For the purpose of enabling the accused to explain any circumstances appearing in the evidence against him the Court may at any stage of any inquiry or trial without previously warning the accused put such questions to him as the Court considers necessary and shall for the purpose aforesaid question him generally on the case after the witnesses for the prosecution have been examined and before he is called on for his defence.

7. The object of enacting Section 342 Cr. P.C. is only to enable the accused explain any circumstances appearing in the evidence against him. It is only if there is circumstantial evidence against him that Section 342 of the Cri. Pro. Code is to be applied. In this particular case it is not the prosecution case that there is any circumstantial evidence against the accused. If all the evidence against an accused person is direct evidence there is very little in Section 342 Cri. P.C. which would apply to such a case. In such a case it is not for the accused person to give any explanation. The defence that the prosecution case is false is quite enough The questions put to the accused in their examination and the answers given by them are as follows:

Q: It is deposed by complainant P.S.I. Shri Dechgamiyan and witness Indrajitsing that on 11-10-61 in public street at Raipur you accused No. 2 gave a bet of Rs. 2/- on Bombay 8 being satta betting in American Futures to accused No. 1 and that you accused No. 1 accepted the bet of Rs. 2/- given by accused No. 2. What have you to say?

Ans:

Accused No. 1: I have been falsely implicated in this case while I was going to my bungalow.

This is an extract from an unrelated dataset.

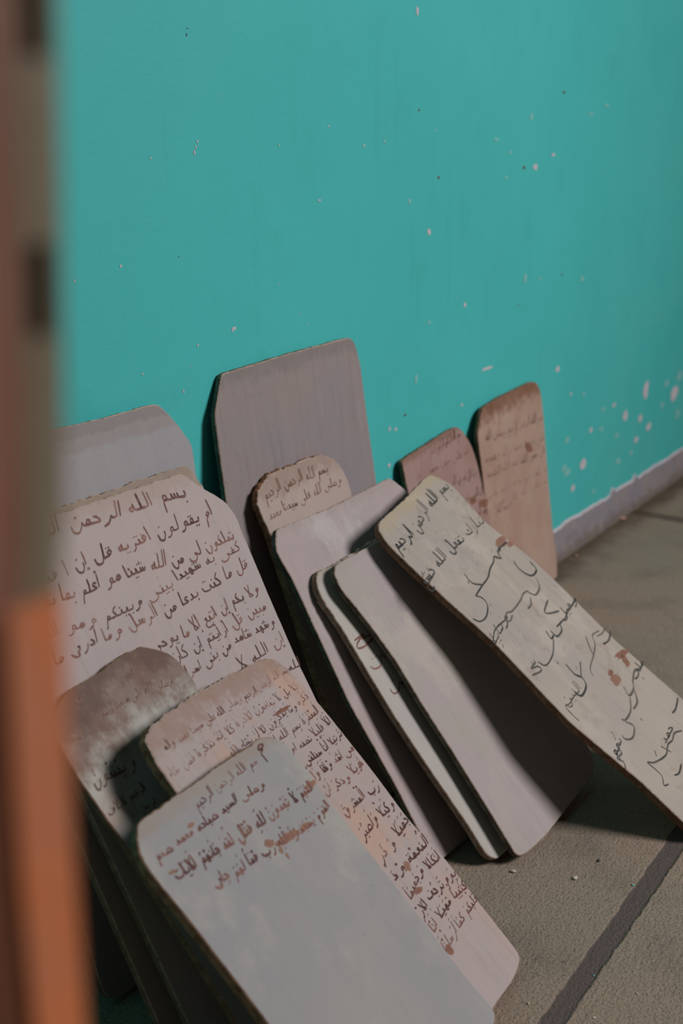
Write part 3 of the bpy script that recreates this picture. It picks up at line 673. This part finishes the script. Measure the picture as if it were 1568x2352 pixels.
           (-0.1368, 0.1684), (-0.1309, 0.0565)],
   't': 0.011},
 'H': {'a': [-0.0126, 0.6769, 0.0457],
   'o': [1.347, -0.448, 0.0111],
   'out': [(-0.1375, 0.0255), (-0.1382, 0.0187), (-0.1359, 0.0133), (-0.1296, 0.0088), (-0.1208, 0.0062), (-0.1, 0.003), (-0.062, -0.0005), (0.0234, 0.0008), (0.1127, -0.0002),
           (0.1261, 0.008), (0.1322, 0.0126), (0.137, 0.0179), (0.1404, 0.024), (0.1425, 0.0309), (0.1431, 0.0385), (0.1431, 0.4327), (0.1419, 0.4435), (0.1383, 0.4519), (0.1323, 0.4579),
           (0.1239, 0.4615), (0.1131, 0.4626), (-0.0433, 0.4621), (-0.1134, 0.4634), (-0.1268, 0.4629), (-0.1375, 0.4573), (-0.1433, 0.4471), (-0.1465, 0.4299), (-0.1407, 0.4015),
           (-0.1352, 0.3662), (-0.1304, 0.3121), (-0.1331, 0.2459), (-0.1332, 0.1614), (-0.1352, 0.0834)],
   't': 0.009},
 'K': {'a': [0.0208, 0.122, 0.0569],
   'lines': [{'f': 0.35, 'h': 0.01822, 'p': [(0.1431, 0.3516), (-0.1212, 0.3757)], 't': 'بسم الله الرحمن الرحيم وصلى الله'},
             {'f': 0.5, 'h': 0.01661, 'p': [(0.1431, 0.3088), (-0.1336, 0.3367)], 't': 'على سيدنا محمد واله وصحبه'},
             {'f': 0.4, 'h': 0.0167, 'p': [(0.1415, 0.2793), (-0.1345, 0.3079)], 't': 'قل هو الله احد الله الصمد'},
             {'f': 0.6, 'h': 0.01518, 'p': [(0.1427, 0.2412), (-0.1318, 0.2692)], 't': 'لم يلد ولم يولد ولم يكن'},
             {'f': 0.6, 'h': 0.01531, 'p': [(0.1418, 0.2148), (-0.1226, 0.2419)], 't': 'له كفوا احد قل اعوذ'},
             {'f': 0.4, 'h': 0.01544, 'p': [(-0.0475, 0.2232), (-0.1157, 0.2291)], 't': 'برب الفلق'}],
   'o': [2.0439, -0.0671, 0.0096],
   'out': [(-0.1493, 0.02), (-0.1485, 0.0128), (-0.1461, 0.0072), (-0.1422, 0.0032), (-0.1366, 0.0008), (-0.1294, 0.0), (0.1394, 0.0), (0.143, 0.0004), (0.1459, 0.0016), (0.1481, 0.0036),
           (0.1496, 0.0064), (0.1504, 0.0099), (0.1546, 0.0498), (0.1466, 0.1147), (0.1456, 0.2108), (0.149, 0.3584), (0.148, 0.3964), (0.14, 0.422), (0.1248, 0.4336), (0.1062, 0.4386),
           (-0.0394, 0.442), (-0.1106, 0.4395), (-0.1268, 0.4334), (-0.1431, 0.41), (-0.1518, 0.3956), (-0.148, 0.3145)],
   'smudge': [[(0.0639, 0.3117), (0.0146, 0.0001), (0.0113, -0.0132)]],
   't': 0.009},
 'J': {'a': [-0.0077, 0.2227, 0.1046],
   'lines': [{'f': 0.3, 'h': 0.01558, 'p': [(0.0852, 0.3886), (-0.0339, 0.389)], 't': 'بسم الله الرحمن الرحيم وصلى'},
             {'f': 0.55, 'h': 0.01369, 'p': [(0.1018, 0.3497), (-0.0842, 0.3629)], 't': 'الله على سيدنا محمد واله'},
             {'f': 0.2, 'h': 0.0159, 'p': [(0.1115, 0.3057), (0.0207, 0.3143)], 't': 'وما كان لهم من الله'},
             {'f': 0.2, 'h': 0.01612, 'p': [(0.1171, 0.2675), (0.0364, 0.2752)], 't': 'ان الذين كفروا'},
             {'f': 0.2, 'h': 0.0165, 'p': [(0.1213, 0.2295), (0.0691, 0.2333)], 't': 'وهو العزيز'}],
   'o': [1.7747, -0.1024, 0.0147],
   'out': [(-0.1227, 0.02), (-0.1219, 0.0128), (-0.1195, 0.0072), (-0.1155, 0.0032), (-0.1099, 0.0008), (-0.1027, 0.0), (0.1027, 0.0), (0.1099, 0.0008), (0.1155, 0.0032), (0.1195, 0.0072),
           (0.1219, 0.0128), (0.1228, 0.02), (0.1238, 0.211), (0.1222, 0.2588), (0.1221, 0.3286), (0.1147, 0.3625), (0.0995, 0.39), (0.0852, 0.4035), (0.0725, 0.4091), (0.0565, 0.4106),
           (-0.1109, 0.4095), (-0.1215, 0.4053), (-0.1217, 0.3953), (-0.1239, 0.361)],
   'smudge': [[(0.0752, 0.2654), (0.0131, -0.0005), (0.0037, -0.0072)], [(0.1116, 0.2478), (0.018, -0.0008), (0.0048, -0.0092)]],
   't': 0.009},
 'I': {'a': [0.0072, 0.8729, 0.182],
   'lines': [{'b': 0.95, 'h': 0.02106, 'p': [(0.1115, 0.5808), (0.0284, 0.5795), (-0.0541, 0.5687), (-0.113, 0.5729)], 't': 'بسم الله الرحمن الرحيم'},
             {'b': 0.9, 'h': 0.01942, 'p': [(0.1068, 0.5028), (-0.0084, 0.5145), (-0.0844, 0.5115), (-0.1317, 0.5059)], 't': 'تبارك تفعل الله خشع'},
             {'h': 0.01435, 'p': [(-0.0426, 0.3918), (-0.1163, 0.385)], 't': 'ونايا'}, {'f': 0.2, 'h': 0.014, 'p': [(0.1262, 0.3193), (0.0494, 0.3236)], 't': 'وقيل'},
             {'h': 0.0151, 'p': [(-0.05, 0.2487), (-0.1089, 0.2539)], 't': 'الذين'}, {'f': 0.1, 'h': 0.0152, 'p': [(0.1232, 0.1798), (0.0661, 0.1826)], 't': 'ملف'},
             {'h': 0.01525, 'p': [(-0.0759, 0.1647), (-0.1188, 0.1625)], 't': 'نعم'}, {'f': 0.1, 'h': 0.01553, 'p': [(0.0842, 0.4596), (0.0481, 0.4582)], 't': 'من'},
             {'f': 0.1, 'h': 0.01579, 'p': [(0.0415, 0.0989), (-0.0072, 0.1004)], 't': 'حمد'}],
   'o': [1.5081, -0.6149, 0.0215],
   'out': [(-0.1187, 0.03), (-0.1177, 0.0192), (-0.1143, 0.0108), (-0.1084, 0.0048), (-0.1001, 0.0012), (-0.0893, 0.0), (0.0893, 0.0), (0.1002, 0.0012), (0.1087, 0.0048), (0.115, 0.0108),
           (0.119, 0.0192), (0.1206, 0.03), (0.1237, 0.0997), (0.115, 0.2337), (0.1234, 0.3464), (0.1246, 0.4121), (0.1097, 0.5041), (0.1236, 0.5773), (0.1156, 0.5983), (0.1081, 0.6111),
           (0.0991, 0.6158), (0.0827, 0.6175), (0.0118, 0.615), (-0.0859, 0.6175), (-0.0984, 0.6148), (-0.1095, 0.6062), (-0.1166, 0.5883), (-0.1185, 0.5429), (-0.1171, 0.4627),
           (-0.1137, 0.3902), (-0.1298, 0.2407), (-0.1172, 0.113)],
   'smudge': [[(0.0308, 0.2081), (0.0131, -0.0039), (-0.0048, -0.0075)], [(0.0978, 0.2168), (0.0217, -0.0061), (-0.0029, -0.0044)], [(0.0898, 0.2072), (0.0075, -0.0022), (-0.0058, -0.0088)],
              [(0.036, 0.2201), (0.0072, -0.0021), (-0.0027, -0.0043)], [(0.0966, 0.4649), (0.018, -0.003), (-0.0044, -0.0073)], [(0.1171, 0.4519), (0.013, -0.0022), (-0.003, -0.0049)]],
   't': 0.0115,
   'traced': [[[(0.1086, 0.4579), (0.0829, 0.4607), (0.0665, 0.4582), (0.0613, 0.4492), (0.0529, 0.4591), (0.0391, 0.4554), (0.019, 0.4533), (-0.003, 0.4479), (-0.0285, 0.4475),
                (-0.0604, 0.4461)],
               [(-0.0604, 0.4461), (-0.0532, 0.4365), (-0.0576, 0.4247), (-0.0802, 0.4168), (-0.1001, 0.4197), (-0.1077, 0.43)], [(-0.0387, 0.4784), (-0.0423, 0.4608), (-0.0272, 0.4481)],
               [(-0.0459, 0.4677), (-0.0499, 0.4642)], [(-0.0508, 0.4226), (-0.0526, 0.4201)], [(0.0809, 0.4325), (0.0751, 0.4164), (0.0844, 0.3975), (0.1079, 0.3963), (0.1124, 0.4109)]],
              [[(0.0895, 0.3904), (0.0779, 0.3781), (0.0525, 0.3758), (0.0434, 0.3878)],
               [(0.0457, 0.3888), (0.0316, 0.392), (0.0104, 0.39), (-0.0238, 0.3911), (-0.0381, 0.3959), (-0.0527, 0.3918), (-0.047, 0.3857), (-0.0324, 0.3875)],
               [(-0.0527, 0.3918), (-0.0708, 0.3947), (-0.0926, 0.3958), (-0.1144, 0.3884), (-0.1119, 0.3845)], [(0.0362, 0.3805), (0.0246, 0.3736), (0.0093, 0.3741)],
               [(-0.1035, 0.3765), (-0.1088, 0.3722)], [(-0.0655, 0.4161), (-0.0668, 0.4134)]],
              [[(0.1249, 0.3211), (0.0986, 0.3208), (0.08, 0.3232), (0.0636, 0.3195), (0.0456, 0.3218), (0.027, 0.3238)],
               [(0.0662, 0.3564), (0.0342, 0.3508), (0.0447, 0.3415), (0.0645, 0.3333)], [(0.0388, 0.3215), (0.0281, 0.3145), (0.0077, 0.3165), (0.0072, 0.3286)],
               [(-0.0052, 0.3183), (-0.0345, 0.3085), (-0.0672, 0.3088), (-0.0753, 0.3212)], [(-0.0019, 0.3347), (-0.0071, 0.3219), (0.0037, 0.3216)],
               [(-0.0791, 0.3239), (-0.0988, 0.3245), (-0.0834, 0.318), (-0.0859, 0.3108), (-0.1088, 0.3184)], [(-0.0867, 0.3293), (-0.0877, 0.3268)], [(-0.0789, 0.3282), (-0.0798, 0.3257)]],
              [[(0.1016, 0.265), (0.0785, 0.2708), (0.0649, 0.2608), (0.0387, 0.2551), (0.0054, 0.2504), (-0.0039, 0.2408)], [(0.063, 0.279), (0.0461, 0.2643), (0.0387, 0.2551)],
               [(-0.0306, 0.2851), (-0.0338, 0.2669), (-0.0271, 0.2543), (-0.0366, 0.2438), (-0.062, 0.2434), (-0.0675, 0.2528)], [(-0.0261, 0.2568), (0.0001, 0.2681)],
               [(-0.0168, 0.2708), (-0.0191, 0.2678)], [(0.0533, 0.2712), (0.0513, 0.2678)], [(-0.0675, 0.2528), (-0.0952, 0.2533), (-0.1094, 0.2564), (-0.1122, 0.2411), (-0.1121, 0.2309)],
               [(0.1251, 0.259), (0.1035, 0.2588), (0.085, 0.264)], [(-0.0422, 0.2979), (-0.0433, 0.2941)], [(0.1244, 0.2496), (0.1024, 0.2448), (0.0816, 0.2493)]],
              [[(0.1217, 0.1824), (0.1025, 0.1814), (0.0865, 0.1879), (0.0594, 0.1834), (0.0472, 0.178), (0.0237, 0.1802), (0.0322, 0.1937)],
               [(0.0443, 0.1754), (0.0267, 0.1649), (0.0053, 0.166)], [(0.0222, 0.1776), (-0.0035, 0.1689), (-0.0297, 0.1704), (-0.0356, 0.1758)],
               [(-0.0339, 0.1691), (-0.0277, 0.1553), (-0.0508, 0.1505), (-0.0665, 0.1592), (-0.0656, 0.1665)],
               [(-0.079, 0.1636), (-0.0946, 0.1662), (-0.0983, 0.1568), (-0.1155, 0.1596), (-0.1111, 0.1496), (-0.1191, 0.1431)], [(0.0877, 0.1726), (0.087, 0.1692)],
               [(-0.0009, 0.1508), (-0.0007, 0.1474)], [(-0.0778, 0.1826), (-0.0788, 0.1803)], [(-0.0801, 0.1778), (-0.081, 0.1754)]],
              [[(0.0523, 0.0845), (0.0341, 0.0939), (0.0156, 0.0934), (-0.0015, 0.0975), (-0.0262, 0.0952), (-0.0592, 0.1072), (-0.0707, 0.1172)],
               [(-0.0723, 0.1168), (-0.0715, 0.0914), (-0.0852, 0.0828), (-0.0756, 0.0771)], [(-0.0171, 0.1061), (-0.0109, 0.0899)], [(-0.0375, 0.1132), (-0.0449, 0.1078)],
               [(0.1161, 0.1082), (0.0874, 0.1054), (0.0713, 0.1079)], [(-0.0154, 0.0684), (-0.0364, 0.0673), (-0.0484, 0.0726)]]]}}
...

Accused No. 2: l am falsely implicated while I was going from my house at Khas Bazaar.

The accused having denied that the words Bombay 8 were used by one of them while talking to the other there is nothing in Section 342 Criminal Procedure Code to be applied to the facts of the case. The contention is therefore rejected. In the result there is no reason to interfere with the convictions of the applicants and the sentences passed upon them. The revision application is dismissed.